Haspa-Überfall: Täter hatten hohe kriminelle Energie
Haspa-Unternehmenssprecherin Stefanie von Carlsburg teilte am Dienstag auf Anfrage des Abendblattes mit, die Schadenhöhe werde aktuell noch ermittelt. Wie viele Haspa-Kunden von dem Bankraub betroffen sind, sei Teil der polizeilichen Ermittlungen. ,,Deshalb können wir hierzu noch keine Auskunft geben.“ Auf die Frage, wie viele Schließfächer aufgebrochen und entleert wurden, wollte sich von Carlsburg ebenfalls nicht äußern.
,,Die Filiale hat rund 1000 Schließfächer – es sind aber nicht alle betroffen. Alle Schließfächer sind bis zu 40.000 Euro versichert“, teilte die Sprecherin mit. ,,Für darüber hinausgehende Werte haben Kunden die Möglichkeit, eine Zusatzversicherung abzuschließen. Wir werden alles versuchen, den Schaden so gering wie möglich zu halten.“
Die Kundinnen und Kunden werden um Geduld gebeten. ,,Wir haben bereits gestern angefangen, vorsorglich unsere Kunden, die ein Schließfach bei uns haben, persönlich zu informieren“, betonte von Carlsburg. ,,Als Vorbereitung für eine Schadensregulierung können unsere Kunden eine Auflistung ihres Schließfachs erstellen.“
Viele fragen sich, warum der Bankraub nicht früher entdeckt wurde. Was war mit den Alarmsystemen? ,,Seien Sie versichert, dass unsere Sicherheitssysteme technisch auf dem höchsten Niveau sind“, teilte die Haspa mit. ,,Deshalb gab es einen derartigen Einbruch mit dieser hohen kriminellen Energie in der Vergangenheit bei uns noch nie. Wie es den Einbrechern trotzdem gelingen konnte, in die Filiale einzudringen, werden die Ermittlungen der Polizei ergeben.“
Vergleichbare Bank-Überfälle gab es in Altona und Berlin
Wie berichtet, ist die Masche der Täter nicht neu. Im vergangenen Oktober waren Unbekannte mit einem Kernbohrer in eine Haspa-Filiale in Hamburg-Altona eingedrungen, flüchteten jedoch ohne Beute. Auch aus Niedersachsen und Berlin wurden mehrere Fälle bekannt. Die Ermittler prüfen weiter, ob Zusammenhänge zwischen den Taten bestehen und arbeiten mit ihren Kollegen in anderen Bundesländern zusammen. Außerdem prüfen sie Aussagen von Nachbarn und anderen Zeugen, die die Täter gesehen haben.

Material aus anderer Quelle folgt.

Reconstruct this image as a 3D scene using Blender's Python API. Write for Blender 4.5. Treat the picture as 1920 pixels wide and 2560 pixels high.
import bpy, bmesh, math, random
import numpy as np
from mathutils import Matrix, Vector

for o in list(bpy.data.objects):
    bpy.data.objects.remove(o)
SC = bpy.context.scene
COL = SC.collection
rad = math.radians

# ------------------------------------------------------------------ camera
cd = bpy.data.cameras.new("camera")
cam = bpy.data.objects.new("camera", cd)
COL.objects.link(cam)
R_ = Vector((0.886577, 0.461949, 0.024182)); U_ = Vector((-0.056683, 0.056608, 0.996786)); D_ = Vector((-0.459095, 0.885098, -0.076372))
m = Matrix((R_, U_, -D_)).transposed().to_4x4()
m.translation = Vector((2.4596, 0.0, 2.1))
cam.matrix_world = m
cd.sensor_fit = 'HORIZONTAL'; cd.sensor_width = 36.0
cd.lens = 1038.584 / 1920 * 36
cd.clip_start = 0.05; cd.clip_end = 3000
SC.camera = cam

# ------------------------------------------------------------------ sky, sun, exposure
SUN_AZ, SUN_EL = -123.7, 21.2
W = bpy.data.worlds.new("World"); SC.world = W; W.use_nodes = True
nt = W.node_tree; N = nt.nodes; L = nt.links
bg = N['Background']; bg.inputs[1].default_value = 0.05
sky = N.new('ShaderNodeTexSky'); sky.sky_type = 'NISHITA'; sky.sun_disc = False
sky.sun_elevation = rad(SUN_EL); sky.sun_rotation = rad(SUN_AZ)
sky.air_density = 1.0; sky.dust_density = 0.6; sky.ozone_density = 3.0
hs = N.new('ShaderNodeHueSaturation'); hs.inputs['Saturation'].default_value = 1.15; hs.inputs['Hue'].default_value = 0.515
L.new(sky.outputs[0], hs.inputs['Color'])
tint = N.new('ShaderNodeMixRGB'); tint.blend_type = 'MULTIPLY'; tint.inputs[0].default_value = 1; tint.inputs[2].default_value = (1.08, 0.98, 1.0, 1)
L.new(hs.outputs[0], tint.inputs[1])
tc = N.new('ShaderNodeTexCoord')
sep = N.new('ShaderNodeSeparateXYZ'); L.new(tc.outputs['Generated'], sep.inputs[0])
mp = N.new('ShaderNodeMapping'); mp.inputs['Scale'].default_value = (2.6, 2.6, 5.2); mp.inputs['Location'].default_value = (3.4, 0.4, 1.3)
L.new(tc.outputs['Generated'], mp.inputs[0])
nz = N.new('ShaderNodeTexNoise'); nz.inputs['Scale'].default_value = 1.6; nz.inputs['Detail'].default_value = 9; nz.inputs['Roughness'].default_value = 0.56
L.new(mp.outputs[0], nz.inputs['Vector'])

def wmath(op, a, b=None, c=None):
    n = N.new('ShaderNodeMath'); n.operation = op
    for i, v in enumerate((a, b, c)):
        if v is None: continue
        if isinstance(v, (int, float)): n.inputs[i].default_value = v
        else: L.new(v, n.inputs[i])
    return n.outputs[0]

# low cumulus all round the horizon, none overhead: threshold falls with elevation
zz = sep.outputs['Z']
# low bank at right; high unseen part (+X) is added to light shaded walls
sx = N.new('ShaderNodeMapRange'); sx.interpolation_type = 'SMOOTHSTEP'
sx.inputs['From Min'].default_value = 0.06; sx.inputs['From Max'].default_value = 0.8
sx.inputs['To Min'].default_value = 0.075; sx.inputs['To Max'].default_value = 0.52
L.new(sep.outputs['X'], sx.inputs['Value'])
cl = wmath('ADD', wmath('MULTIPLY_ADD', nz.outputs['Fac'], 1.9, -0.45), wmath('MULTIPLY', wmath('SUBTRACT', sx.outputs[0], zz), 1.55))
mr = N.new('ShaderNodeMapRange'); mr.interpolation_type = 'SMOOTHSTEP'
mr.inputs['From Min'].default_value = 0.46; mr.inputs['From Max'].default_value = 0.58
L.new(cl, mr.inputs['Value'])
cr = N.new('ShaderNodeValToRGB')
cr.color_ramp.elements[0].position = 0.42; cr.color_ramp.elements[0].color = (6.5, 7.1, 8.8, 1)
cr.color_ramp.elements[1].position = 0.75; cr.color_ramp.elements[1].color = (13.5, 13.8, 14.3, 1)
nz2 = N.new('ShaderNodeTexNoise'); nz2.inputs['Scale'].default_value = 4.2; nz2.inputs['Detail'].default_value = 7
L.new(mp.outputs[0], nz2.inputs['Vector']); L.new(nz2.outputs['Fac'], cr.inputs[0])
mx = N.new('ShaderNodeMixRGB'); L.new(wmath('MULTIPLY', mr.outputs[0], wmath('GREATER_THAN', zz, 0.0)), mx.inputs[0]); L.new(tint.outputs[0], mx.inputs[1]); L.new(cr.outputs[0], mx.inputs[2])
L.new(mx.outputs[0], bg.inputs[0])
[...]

Die Polizei wird auch mit den Mietern der Schließfächer Kontakt aufnehmen. „Neben der Spurensuche und -sicherung werden die Beamten das Diebesgut erfassen und hierzu in Kontakt mit den geschädigten Schließfachmietern treten“, sagte Polizeisprecher Brockmann. „Aufgrund der Vielzahl an möglichen Geschädigten dürfte sich die Kontaktaufnahme voraussichtlich mindestens über mehrere Tage erstrecken.“ Die Polizei bittet um Geduld.
Zeugenaufruf: Hinweise zu auffälligen Personen und Fahrzeugen am Tatort zwischen Freitag und Montagmorgen unter 040/52 80 60 melden.